Una fogliata di libri
Ecco come non si deve scrivere, firmato Cechov
"Ho provato quest’apparecchio in treno. Niente di che, si scrive, anche se male”. E gli appelli alla brevità, sorella del talento. “L’arte di scrivere. Regole per aspiranti scrittori” (Aragno editore) ci porta direttamente nell'universo del drammaturgo russo
Anton Cechov e la diffidenza: provò la macchina da scrivere – forse il treno non era il mezzo sul quale l’aggeggio potesse dare il meglio di sé (ne immaginiamo le dimensioni e l’elefantiaco macchinismo) – e rimase piuttosto freddino. Era meno freddo nei riguardi della lima, ancorché in senso astratto: strumento utile, antico, mai separarsene – anzi, tenerlo sul tavolo. E siccome “il prurito dello scrittore è incurabile”, assottigliare, assottigliare, assottigliare. A farla brevissima si potrebbe riassumere così tutto quel che ha da dirci con questo “L’arte di scrivere. Regole per aspiranti scrittori”, che l’editore Aragno manda in libreria regalandoci la versione integrale delle “Paginette čcechoviane”, testo che ne univa due e fu pubblicato da Budil’nik il 18 luglio del 1904 a piè di necrologio dell’autore.
Tuttavia Čechov, oggi pubblicato come un evangelista dello scrivere come Dio comanda, un quasi profeta, un vero Incontestabile, dovette sopportare gli attacchi violenti dei contemporanei, che si risparmiarono ogni cautela e fecero roteare la mazza stroncandolo, irridendolo e rimproverandolo con degnazione in merito al fatto che i suoi racconti fossero spenti e vuoti, e proponessero vicende, in fondo, di nessun interesse, incentrate su scoloriti personaggi di provincia che si limitavano ad agire poco e in forma non propriamente eroica, e che nemmeno si capivano granché tra loro.

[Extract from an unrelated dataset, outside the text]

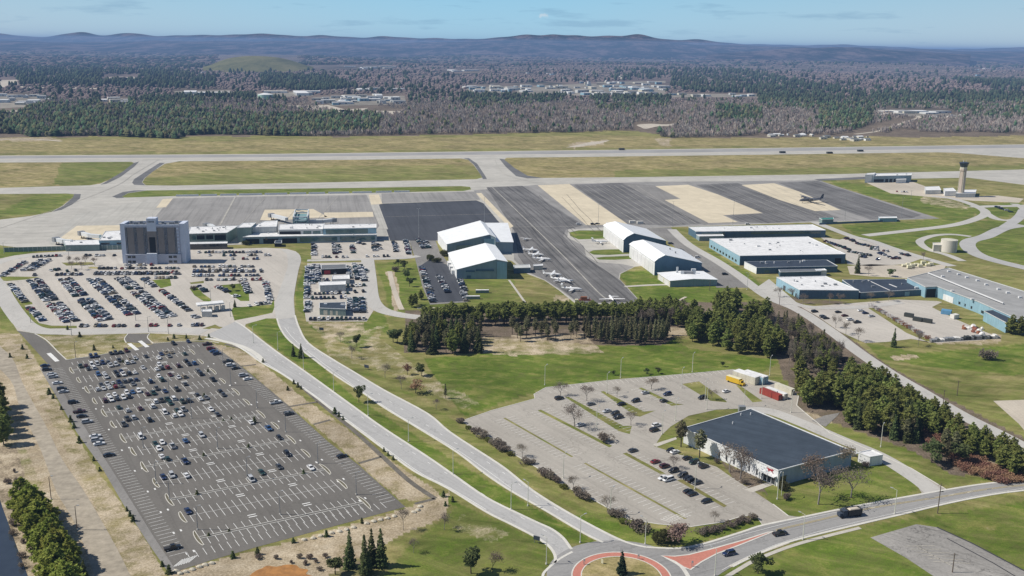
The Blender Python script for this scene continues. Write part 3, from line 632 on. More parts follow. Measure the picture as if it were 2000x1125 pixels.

Era considerato, insomma, uno scrittore “incapace di sentire gli eventi e le individualità”. Prima di questo periodo era passato quasi inosservato, autore per lo più di raccontini umoristici su riviste di terz’ordine, caratterizzate – così parlò D. P. Mirskij – da una “buffoneria banale e di bassa lega”. Solo nel 1886 riuscì a dare una svolta a quest’attività di umorista-cottimista e a dedicarsi a opere più articolate e complesse. E fu qui che piovvero le critiche. Con “Una storia triste” prese il via il suo periodo maturo, poi nel 1895 scrisse anche una pièce, “Il gabbiano”, messa in scena dal Teatro di Stato di Pietroburgo l’anno successivo: fiasco completo, fischi e lazzi, e Cechov fuggì dopo il secondo atto giurando che mai più avrebbe scritto per il teatro. Per fortuna non accadde.
E quando il ricco mercante moscovita Stanislàvskij e il drammaturgo Nemiròvicč-Dàncčenko fondarono il Teatro d’Arte, lo scrittore affidò loro “Il gabbiano”. Rappresentato nel 1898, diventò un successo. Ma non fu, di fatto, granché capito: il carattere non drammatico dei suoi drammi – l’essenzialità di questa leggerezza in cui nulla si consuma perché nulla è vivo davvero – fu il tratto meno compreso anche dai molteplici imitatori.
Ciò che colpisce in questo saporito librino sono i frequenti appelli alla brevità “sorella del talento”. E affermazioni quali “a me pare che non debbano essere gli scrittori a decidere su questioni come quelle su Dio, eccetera. Compito dello scrittore è rappresentare chi, come e in quali circostanze si è pensato a Dio,” che raccontano benissimo lo scrittore.
Va incorniciato e appeso questo manuale in tre righe su come non si debba scrivere mai. “Il racconto è piuttosto deboluccio”, scrive Čechov. “Prevale l’orientamento ideologico. I dettagli colano come olio versato, i personaggi si notano appena”. E adesso facciamo un gioco: pensate all’ultimo romanzo che avete letto.